In 1996, while confined to a maximum-security prison in Pennsylvania, Edmond was sentenced to an additional 30 years for continuing his drug trade from behind bars. At some point in the late 1990s, he began co-operating with investigators, providing information that led to the convictions of dozens and dozens of other dealers - a transformation cited by some as an irredeemable violation of the honour code of the streets.
"A lot of people are asking, 'How is he getting a second chance when others aren't because they didn't work with the feds?' " said Anthony Lorenzo Green, 33, a Ward 7 civic leader. "Everyone deserves a second chance, but there are a long line of brothers who deserve it before Rayful."
Anwar Saleem, a hairstylist on H Street NE since the 1980s, said he understands the damage Edmond caused. But he also said that Edmond could use his influence to deter future generations of potential drug dealers.

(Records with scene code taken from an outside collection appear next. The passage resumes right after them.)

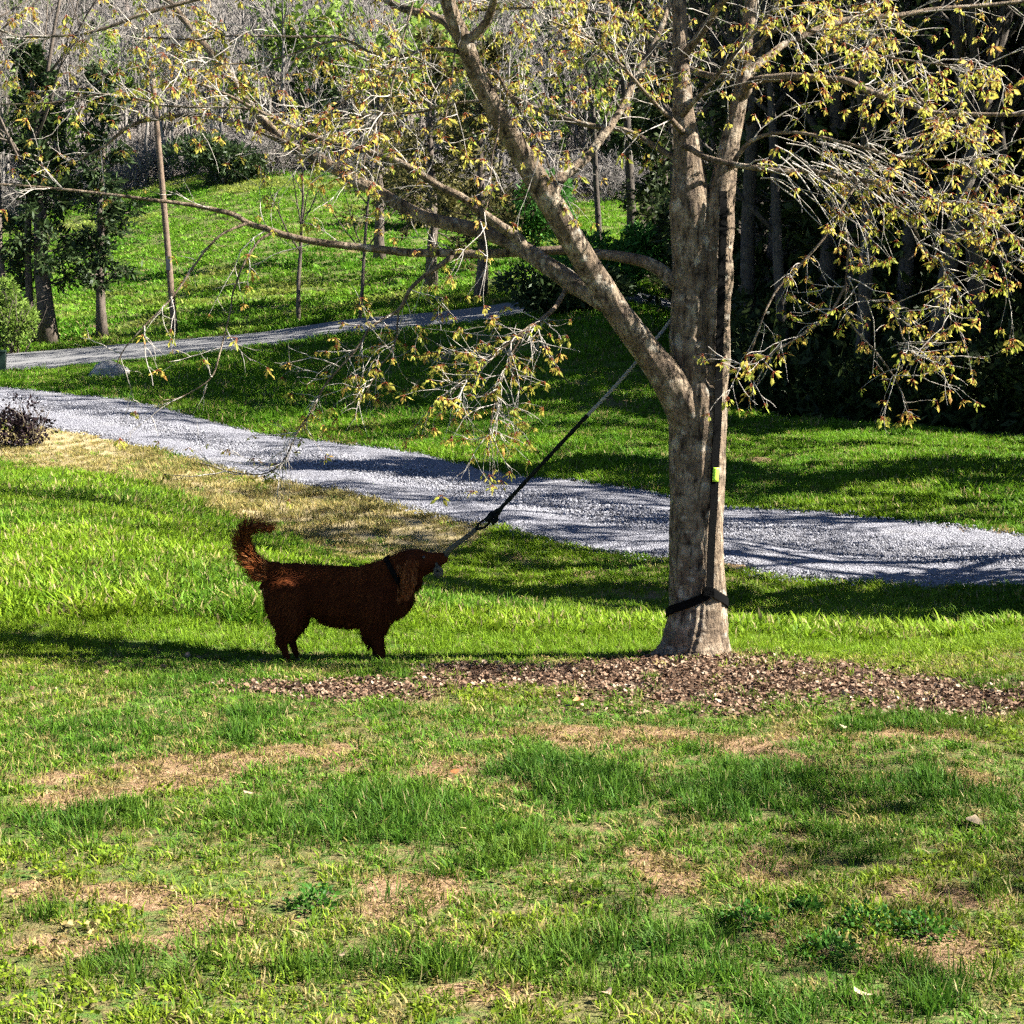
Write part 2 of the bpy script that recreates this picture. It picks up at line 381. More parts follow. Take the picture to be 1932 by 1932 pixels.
# ground zones, as patches lying on the lawn
def ell(L):
    out = []
    for cx, cy, rx, ry, v in L:
        Yc = CAMZ * F / (cy - 700); Y1 = CAMZ * F / (cy + ry - 700); Y0 = CAMZ * F / (max(cy - ry, 760) - 700)
        out.append(((cx - 966) * Yc / F, Yc, rx * Yc / F, (Y0 - Y1) / 2, v))
    return out
BARE = ell([(330, 1465, 210, 50, 1), (160, 1515, 140, 32, .9), (1150, 1398, 260, 26, .9), (1420, 1432, 110, 42, 1), (230, 1690, 200, 32, 1), (430, 1742, 150, 36, 1), (170, 1805, 190, 30, 1),
            (760, 1705, 130, 42, 1), (1245, 1690, 95, 75, .9), (880, 1790, 170, 42, .8), (1450, 1655, 140, 55, .7), (1750, 1680, 130, 42, .9), (1860, 1705, 110, 42, .9), (1790, 1825, 160, 60, .8),
            (1500, 1800, 110, 60, .7), (1840, 1470, 90, 30, .8), (1100, 1590, 70, 25, .6), (820, 1470, 200, 30, .6), (950, 1915, 120, 20, .5), (1600, 1400, 250, 24, .6), (560, 1430, 120, 26, .7)])
DENSE = ell([(120, 1580, 170, 48, 1), (640, 1560, 340, 78, .8), (1080, 1490, 140, 72, 1), (1420, 1512, 200, 66, 1), (1760, 1495, 120, 50, .9), (300, 1860, 240, 60, 1), (760, 1855, 380, 62, 1),
             (1190, 1850, 240, 82, 1), (1560, 1925, 220, 40, .7), (1840, 1890, 150, 45, .9), (200, 1385, 160, 40, .7), (430, 1395, 70, 28, .8), (330, 1290, 260, 40, .5), (40, 1740, 60, 30, .8), (900, 1640, 250, 50, .4)])
LIT = ell([(1350, 1288, 440, 66, 1), (1780, 1318, 260, 40, 1), (640, 1302, 260, 30, .9), (950, 1275, 240, 40, 1), (1320, 1248, 150, 30, 1)])
def field(E, X, Y):  # soft-edged, wandering outlines
    t = np.zeros(np.shape(X))
    wx = (fbm(X, Y, 2.3, 201, 4) - .5) * .9; wy = (fbm(X, Y, 2.3, 231, 4) - .5) * .9
    for cx, cy_, rx, ry, v in E: t = np.maximum(t, v * (1 - sstep(.15, 1.45, np.sqrt(((X + wx * .45 - cx) / rx) ** 2 + ((Y + wy * .6 - cy_) / ry) ** 2))))
    return t
_sx = (np.array([-200, 0, 171, 325, 480, 660, 800, 900, 960]) - 966) / F; _sy = np.array([27, 25.5, 23.2, 20.4, 17.8, 15.8, 15.6, 17.2, 20])
def zones(X, Y):
    u = uu(X, Y)
    bare = field(BARE, X, Y) * (1.0 + 1.5 * (fbm(X, Y, 4.2, 3) - .5)) + .45 * sstep(.55, .72, fbm(X, Y, 3.1, 13)) * (Y < 8); bare = np.where(Y > 9.5, .55 * sstep(.60, .72, fbm(X, Y, .5, 9)), bare)
    ys = np.interp(u, _sx, _sy, right=99); straw = sstep(ys - .8, ys + .8, Y) * (1 - sstep(Yn(u) - .1, Yn(u) + .5, Y)) * (u < .0) * (Y < 34)
    straw = straw * (1.3 - .45 * sstep(.45, .65, fbm(X, Y * .6, .7, 21)))
    lit = field(LIT, X, Y) * (.85 + 1.2 * (fbm(X, Y, 4, 33) - .4))
    we = np.interp(u, [.085, .1, .14, .24, .345, .5, .8], [58, 53, 34.5, 31, 30, 29, 22])
    shade = np.where(u > .085, sstep(we - 1, we + 1.5, Y), 0); wood = sstep(100, 118, Y + 14 * (fbm(X, Y, .06, 4) - .5) - 8 * (u < -.2))
    return dict(bare=bare, straw=straw, litter=lit, wood=wood, shade_floor=shade * (1 - wood))
xs = [0.0]; 
while xs[-1] < 260: xs.append(xs[-1] + (.06 if xs[-1] < 3.0 else .06 + .055 * (xs[-1] - 3.0)))
xs = np.array(sorted(set([-a for a in xs] + xs)))
ys = list(np.arange(-12, 3.4, .6)) + list(np.arange(3.4, 9.4, .06))
while ys[-1] < 430: ys.append(ys[-1] + max(.06, .0125 * (ys[-1] - 4.5)))
ys = np.array(ys)
GX, GY = np.meshgrid(xs, ys); Z = H(GX, GY); nx, ny = len(xs), len(ys)
i, j = np.meshgrid(np.arange(ny - 1), np.arange(nx - 1), indexing='ij'); b0 = i * nx + j
Q = np.stack([b0, b0 + 1, b0 + nx + 1, b0 + nx], -1).reshape(-1, 4)
zz = zones(GX.ravel(), GY.ravel())
# the ground is let down a little under the driveway and the road, which lie on it as beds of their own
ug = uu(GX, GY); cut = ((GY > Yn(ug) + .25) & (GY < Yf(ug) - .25)) | ((GY > Yrn(ug) + .3) & (GY < Yrf(ug) - .3))
ground = mobj('ground', np.stack([GX, GY, Z - .05 * cut], -1).reshape(-1, 3), [Q], M['ground'], None, True, zz)
tag(ground, kind='structure')

def strip(name, ya, yb, u0, u1, nu, nt_, m, lift, amp, seed):
    us = np.linspace(u0, u1, nu); ts = np.linspace(0, 1, nt_)
    U, Tt = np.meshgrid(us, ts); Ya = ya(U); Yb = yb(U)
    edge = (vnoise(U * 220, Tt * 0 + 3.3, seed) - .5) * amp * (1 - Tt) + (vnoise(U * 220, Tt * 0 + 9.1, seed + 1) - .5) * amp * Tt
    Yv = Ya + (Yb - Ya) * Tt + edge; X = U * Yv
    z = H(X, Yv) + lift * np.where((Tt < .001) | (Tt > .999), -1.5, 1) + .02 * np.sin(Tt * math.pi * 3) * (amp > .1) 
    i, j = np.meshgrid(np.arange(nt_ - 1), np.arange(nu - 1), indexing='ij'); b = i * nu + j
    o = mobj(name, np.stack([X, Yv, z], -1).reshape(-1, 3), [np.stack([b, b + 1, b + nu + 1, b + nu], -1).reshape(-1, 4)], m); return tag(o, kind='structure')
strip('gravel_driveway', Yn, Yf, -.48, .62, 420, 22, M['gravel'], .025, .5, 3)
strip('road', Yrn, Yrf, -.48, .3, 260, 14, M['asphalt'], .03, .08, 8)

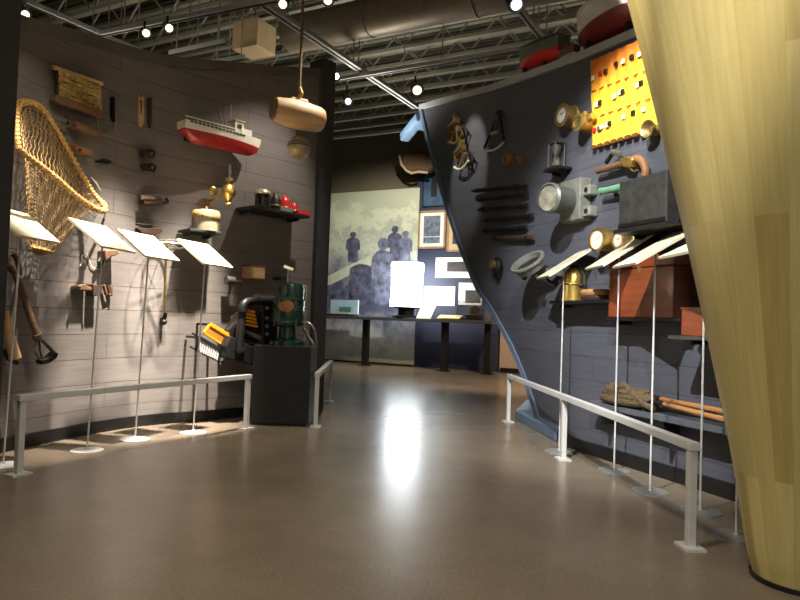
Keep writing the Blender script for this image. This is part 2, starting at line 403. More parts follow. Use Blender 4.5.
def seg_thing(name, label, cat, p0, p1, z0, z1, m, w_, t_, group=None):
    a, b = at_z(*p0, z0), at_z(*p1, z1)
    t = thing(name, label, cat, (a + b) / 2, 0, group)
    return t, a - (a + b) / 2, b - (a + b) / 2
def track(label, p0, p1, z=4.3, ext=0.0, w=.07):
    t, a, b = seg_thing('light_track', label, 'track', p0, p1, z, z, M_track, .06, .05, 'ceiling lighting tracks')
    d = (b - a).normalized(); b = b + d * ext
    MB().bar(a, b, w, .05).build('track_body', M_track, t, smooth=False)
    MB().bar(a + Vector((0, 0, -.028)), b + Vector((0, 0, -.028)), .022, .014).build('power_slot', M_black, t, smooth=False)
    for k in range(3):
        q = a + (b - a) * (.12 + .76 * k / 2); MB().cyl(q + Vector((0, 0, .02)), q + Vector((0, 0, 5.72 - z)), .008, seg=6).build('hanger_rod', M_ceil, t)
    return t
track('grey lighting track over the left wall by the black partition', (25, 1), (101, 34))
track('grey lighting track running up right above the net wall', (100, 34), (262, 2), ext=.4)
track('short grey lighting track dropping behind the left wall top', (103, 36), (142, 52))
track('long double lighting track running back to the bow top', (262, 3), (416, 107), w=.1)
track('cross lighting track crossing the long one beyond the hanging float', (334, 80), (545, 45), z=4.23, ext=.3)
track('lighting track above the small red boat', (514, 2), (550, 48))
track('thin lighting strip behind the left wall under the beige duct box', (170, 53), (226, 41), w=.05)
track('short bright lighting strip above the ship model', (213, 62), (245, 57), w=.05)

P = at_z(244, 47, 4.6)
t = thing('ventilation_box', 'beige square duct box hanging above the left wall', 'duct', P, TB)
MB().box((0, .2, .19), (.42, .4, .38)).build('box_body', M_duct, t, smooth=False, bevel=.01)
MB().cyl((0, .2, .37), (0, .2, 1.1), .012, seg=6).build('hanger_rod', M_ceil, t)
c = at_z(330, 26, 4.8)
t = thing('round_duct', 'large grey round duct running across under the ceiling joists', 'duct', c, TB)
w = MB(); w.cyl((-.65, 0, 0), (9, 0, 0), .23, seg=28); w.build('duct_tube', M_ductg, t)
for x in (0.6, 2.0, 3.4, 4.8): MB().torus((x, 0, 0), .232, .012, (1, 0, 0)).build('seam_ring', M_ductg, t)
for x in (0.6, 3.4, 6.2): MB().cyl((x, 0, .2), (x, 0, .88), .01, seg=6).build('hanger_rod', M_ceil, t)
a, b = at_z(330, 138, 5.0), at_z(412, 129, 5.0); m_ = (a + b) / 2; d = (b - a)
t = thing('white_pipe', 'pale pipe running high along the far back wall', 'pipe', m_, 0)
MB().cyl(-d, d, .045, seg=10).build('pipe', M_track, t)
for k in (-.8, 0, .8): MB().cyl(d * k, d * k + Vector((0, 0, .7)), .01, seg=6).build('hanger_rod', M_ceil, t)

LIGHTS = []
def spot(name, loc, target, power, size=45, col=(1, .9, .76), blend=.5, soft=.05):
    l = bpy.data.lights.new(name, 'SPOT'); l.energy = power; l.spot_size = radians(size); l.spot_blend = blend; l.color = col; l.shadow_soft_size = soft
    o = bpy.data.objects.new(name, l); COL.objects.link(o); o.location = loc
    o.rotation_euler = (Vector(target) - Vector(loc)).to_track_quat('-Z', 'Y').to_euler(); return o
def fixture(label, px, z, aim, cool=False, r=.06, top=4.27):
    P = at_z(*px, z); d = (Vector(aim) - P).normalized()
    t = thing('track_spotlight', label, 'spotlight', P, 0, 'track spotlights')
    MB().lathe([(0.012, -.2), (r * .7, -.19), (r * .8, -.06), (r, 0), (r, .03), (r * .9, .03), (r * .85, .0), (1e-4, -.01)], 18, axis=d).build('lamp_housing', M_black, t)
    MB().lathe([(1e-4, .012), (r * .62, .01), (r * .62, .02), (1e-4, .022)], 18, axis=d).build('lamp_face', M_bulbw if cool else M_bulb, t)
    MB().tube([-d * .12, -d * .12 + Vector((0, 0, .06)), Vector((-d.x * .12, -d.y * .12, max(.1, top - P.z)))], .014, 8).build('mounting_stem', M_black, t)
    return P
fixture('lit track spotlight at the far upper left beside the black partition', (25, 14), 4.12, (0, 3, 0))
fixture('left one of two glowing spotlights above the net wall', (146, 33), 4.1, (.2, 2, 1))
fixture('right one of two glowing spotlights above the net wall', (169, 28), 4.1, (.4, 2, 1))
fixture('dim spotlight at the top edge left of the hanging rope', (283, 4), 4.1, (-1.2, 2.5, 1.2))
fixture('dim spotlight at the top edge right of the hanging rope', (328, 0), 4.12, (-.5, 2, .5))
fixture('bright white spotlight hanging over the end of the left wall', (336, 76), 4.1, (.6, 3, .5), True)
fixture('bright white spotlight lower and right of its twin beyond the left wall end', (348, 101), 4.02, (.7, 4, .5), True)
fixture('glowing black spotlight hanging left above the bow top', (417, 90), 4.05, (1, 5, 1.6), r=.09)
fixture('bright white spotlight at the top edge above the small red boat', (516, 4), 4.2, (1.6, 4.5, 2.4), True, r=.085)

# ------------------------------------------------------------------ back of the room
f = Frame(BO, TB)
def mural_mat():
    m = bpy.data.materials.new('printed_photograph'); m.use_nodes = True; nt = m.node_tree; b = nt.nodes['Principled BSDF']; L = nt.links.new
    tc = nt.nodes.new('ShaderNodeTexCoord'); sp = nt.nodes.new('ShaderNodeSeparateXYZ'); L(tc.outputs['Object'], sp.inputs[0])
    n = nt.nodes.new('ShaderNodeTexNoise'); n.inputs['Scale'].default_value = 1.9; n.inputs['Detail'].default_value = 10; n.inputs['Roughness'].default_value = .74
    L(tc.outputs['Object'], n.inputs['Vector'])
    ad = nt.nodes.new('ShaderNodeMath'); ad.operation = 'MULTIPLY_ADD'; ad.inputs[1].default_value = 2.6; L(n.outputs[0], ad.inputs[0])
    L(sp.outputs[2], ad.inputs[2])
    cr = nt.nodes.new('ShaderNodeValToRGB'); e = cr.color_ramp.elements
    mr = nt.nodes.new('ShaderNodeMapRange'); mr.inputs[1].default_value = .95; mr.inputs[2].default_value = 5.5; L(ad.outputs[0], mr.inputs[0]); L(mr.outputs[0], cr.inputs[0])
    e[0].position = 0; e[0].color = rgb(186, 184, 166); e[1].position = 1; e[1].color = rgb(186, 188, 164)
    for p, c in ((.16, rgb(178, 176, 164)), (.27, rgb(132, 132, 138)), (.36, rgb(84, 84, 104)), (.47, rgb(76, 76, 98)), (.55, rgb(128, 130, 138)), (.62, rgb(158, 160, 154)), (.7, rgb(196, 198, 174)), (.76, rgb(168, 170, 154)), (.8, rgb(200, 202, 176)), (.9, rgb(182, 184, 162)), (.85, rgb(206, 208, 180))):
        x = e.new(p); x.color = c
    L(cr.outputs[0], b.inputs['Base Color']); b.inputs['Roughness'].default_value = .35
    return m
xl, xr = f.L(320.5, 361).x, f.L(414, 364).x; zt = f.L(372, 191).z
mu = thing('photo_mural', 'tall black and white photo mural of men by a boat on the back wall', 'mural', f.W(Vector((0, 0, 0))), TB)
MB().box(((xl + xr) / 2 - .06, .12, zt / 2 + .02), (xr - xl + .1, .24, zt - .03)).build('printed_panel', mural_mat(), mu, smooth=False)
M_fig = mat('printed_grey_violet', rgb(86, 86, 104), .4, var=.7, scale=6); M_fig2 = mat('printed_blue_grey', rgb(108, 110, 128), .4, var=.7, scale=6)
M_pl = mat('printed_pale', rgb(188, 190, 164), .4, var=.18, scale=3)
def printed(name, pts, m, lay=1, smooth=True):
    q = f.poly(pts)
    if smooth: q = [(v.x, v.y) for v in catmull([(x, z, 0) for x, z in q] + [(q[0][0], q[0][1], 0)], 4)[:-1]]
    MB().prism(q, -.002 * lay, .01).build(name, m, mu, smooth=False)
printed('printed_plank', [(326, 277), (352, 264), (384, 250), (390, 256), (356, 272), (326, 286)], M_pl, 1)
printed('printed_rock', [(350, 268), (360, 264), (372, 268), (377, 285), (374, 303), (352, 303), (349, 285)], M_fig, 2)
printed('printed_man', [(351.6, 232.0), (354.7, 232.0), (356.4, 233.5), (357.2, 234.2), (355.8, 234.7), (355.8, 236.5), (354.4, 237.4), (357.2, 238.6), (359.7, 241.0), (360.0, 248.5), (358.9, 250.6), (357.8, 250.0), (358.0, 256.0), (357.2, 262), (348.8, 262), (348.0, 256.0), (348.2, 250.0), (346.8, 250.6), (346.0, 247.0), (346.6, 241.0), (348.8, 238.6), (351.3, 237.4), (350.2, 235.9), (349.9, 234.1)], M_fig, 3)
printed('printed_man', [(380.7, 238.0), (385.8, 238.0), (388.5, 241.3), (389.9, 242.9), (387.6, 243.9), (387.6, 247.9), (385.3, 249.9), (389.9, 252.5), (394.0, 257.8), (394.5, 274.3), (392.7, 278.9), (390.8, 277.6), (391.3, 290.8), (389.9, 304), (376.1, 304), (374.7, 290.8), (375.2, 277.6), (372.9, 278.9), (371.5, 271.0), (372.4, 257.8), (376.1, 252.5), (380.2, 249.9), (378.4, 246.6), (377.9, 242.6)], M_fig2, 4)
printed('printed_man', [(393.5, 226.0), (396.8, 226.0), (398.6, 227.8), (399.5, 228.7), (398.0, 229.2), (398.0, 231.4), (396.5, 232.5), (399.5, 233.9), (402.2, 236.8), (402.5, 245.8), (401.3, 248.3), (400.1, 247.6), (400.4, 254.8), (399.5, 262), (390.5, 262), (389.6, 254.8), (389.9, 247.6), (388.4, 248.3), (387.5, 244.0), (388.1, 236.8), (390.5, 233.9), (393.2, 232.5), (392.0, 230.7), (391.7, 228.5)], M_fig, 3)
printed('printed_man', [(404.1, 231.0), (407.2, 231.0), (408.9, 232.7), (409.7, 233.6), (408.3, 234.1), (408.3, 236.1), (406.9, 237.1), (409.7, 238.5), (412.2, 241.2), (412.5, 249.7), (411.4, 252.1), (410.3, 251.4), (410.5, 258.2), (409.7, 265), (401.3, 265), (400.5, 258.2), (400.7, 251.4), (399.3, 252.1), (398.5, 248.0), (399.1, 241.2), (401.3, 238.5), (403.8, 237.1), (402.7, 235.4), (402.4, 233.4)], M_fig2, 4)
printed('printed_boat_side', [(326, 292), (348, 289), (352, 303), (326, 305)], M_fig, 2)

def framed(name, label, pts, fw_, fm, mm, prints, out=.03):
    cx = sum(p[0] for p in pts) / 4; cy = sum(p[1] for p in pts) / 4
    fr_ = BF(cx, cy, -.02); q = [fr_.L(*p) for p in pts]
    x0, x1 = min(v.x for v in q), max(v.x for v in q); z0, z1 = min(v.z for v in q), max(v.z for v in q)
    t = thing(name, label, 'picture', fr_.o, TB, 'framed pictures on the navy partition')
    if fw_:
        w = MB()
        w.box(((x0 + x1) / 2, -.016, z1 - fw_ / 2), (x1 - x0, .035, fw_)); w.box(((x0 + x1) / 2, -.016, z0 + fw_ / 2), (x1 - x0, .035, fw_))
        w.box((x0 + fw_ / 2, -.016, (z0 + z1) / 2), (fw_, .035, z1 - z0)); w.box((x1 - fw_ / 2, -.016, (z0 + z1) / 2), (fw_, .035, z1 - z0))
        w.build('frame', fm, t, smooth=False)
    MB().box(((x0 + x1) / 2, -.008, (z0 + z1) / 2), (x1 - x0 - .01, .018, z1 - z0 - .01)).build('mount_board', mm, t, smooth=False)
    for a, b, c, d, m in prints:
        MB().box((x0 + (x1 - x0) * (a + c) / 2, -.018, z0 + (z1 - z0) * (b + d) / 2), ((x1 - x0) * (c - a), .006, (z1 - z0) * (d - b))).build('print', m, t, smooth=False)
M_print = mat('printed_grey', rgb(96, 106, 118), .5, var=.6, scale=12); M_printd = mat('printed_dark', rgb(60, 52, 50), .5, var=.4, scale=10)
M_printb = mat('printed_blue', rgb(52, 74, 98), .5, var=.4, scale=4); M_printl = mat('printed_pale_blue', rgb(170, 196, 206), .5, var=.15, scale=6)
M_frame = mat('pale_frame_wood', rgb(150, 120, 84), .4)
framed('framed_picture', 'wood framed picture with a wide white mount beside the mural', [(419.5, 212), (445.5, 210), (445.5, 247), (418, 249)], .045, M_frame, M_paper, [(.2, .32, .8, .86, M_print), (.2, .14, .8, .3, M_print)])
framed('framed_picture', 'wood framed picture half hidden behind the bow stem', [(448, 213), (466, 213), (466, 251), (448, 252)], .045, M_frame, M_duct, [(.3, .2, .9, .8, M_printd)])
framed('framed_picture', 'wide white unframed print with dark centre below the two frames', [(436, 257.5), (474, 257), (475, 278), (436, 278)], 0, None, M_paper, [(.3, .3, .82, .78, M_printd)])
framed('framed_picture', 'white print with dark ship shapes just right of the glowing drum', [(425, 286), (455, 287), (455, 305), (425, 305.5)], 0, None, M_paper, [(.12, .1, .68, .8, M_printl), (.3, .1, .42, .36, M_printd), (.55, .1, .64, .36, M_printd)])
framed('framed_picture', 'white print with dark middle lowest and furthest right on the partition', [(459, 282.5), (482, 283), (482, 305), (459, 305)], 0, None, M_paper, [(.3, .1, .95, .66, M_printd)])
framed('framed_picture', 'tall dark blue picture at the top of the navy partition', [(424, 175), (446, 174), (446, 206), (424, 207)], .02, M_black, M_printb, [(.35, .3, .6, .98, M_black)])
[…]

"We can all get off track," Saleem said. "The test of a man - if we get off track - is coming back in a positive way."
Sister buys into area
Amir Ali, still on his porch on Orleans Place NE, is aware that he could earn a hefty profit if he put his house on the market. Around the corner, a rowhouse is for sale for more than US$1 million. He paid US$16,500 when he bought his place in 1975, he said.
But Ali said he has no interest in leaving, not when he's enjoying all the newly arriving families, with their newborns and dogs. At the same time, he remains concerned about vestiges of the neighbourhood's past, including Edmond.
"He has friends all over," Ali said. "He still has people in the area."
Even if Sullivan grants Edmond an early release from federal prison, he faces an additional 30-year prison sentence from Pennsylvania that he has not begun to serve. Prosecutors there have not indicated publicly whether they are seeking a reduction.
If he is released early, it's not clear where Edmond would start a new life. He is in the witness protection programme and would remain there, meaning his identity and location would be hidden from the public, his attorney, Jason Downs, said at a court hearing.
In recent months, neighbours became aware that a sister of Edmond had bought a rowhouse on the block in 2017. In the 1990s, prosecutors described her as the girlfriend of Jerry Millington, a "supervisor" in the Orleans Place operation.
Tim Purdy, 50, who works in law enforcement and lives next door to the home she owns, said the sister's presence causes him to worry that Edmond could return to the neighbourhood if he is released. Edmond, he said, could be a target for retaliation and endanger others on the street.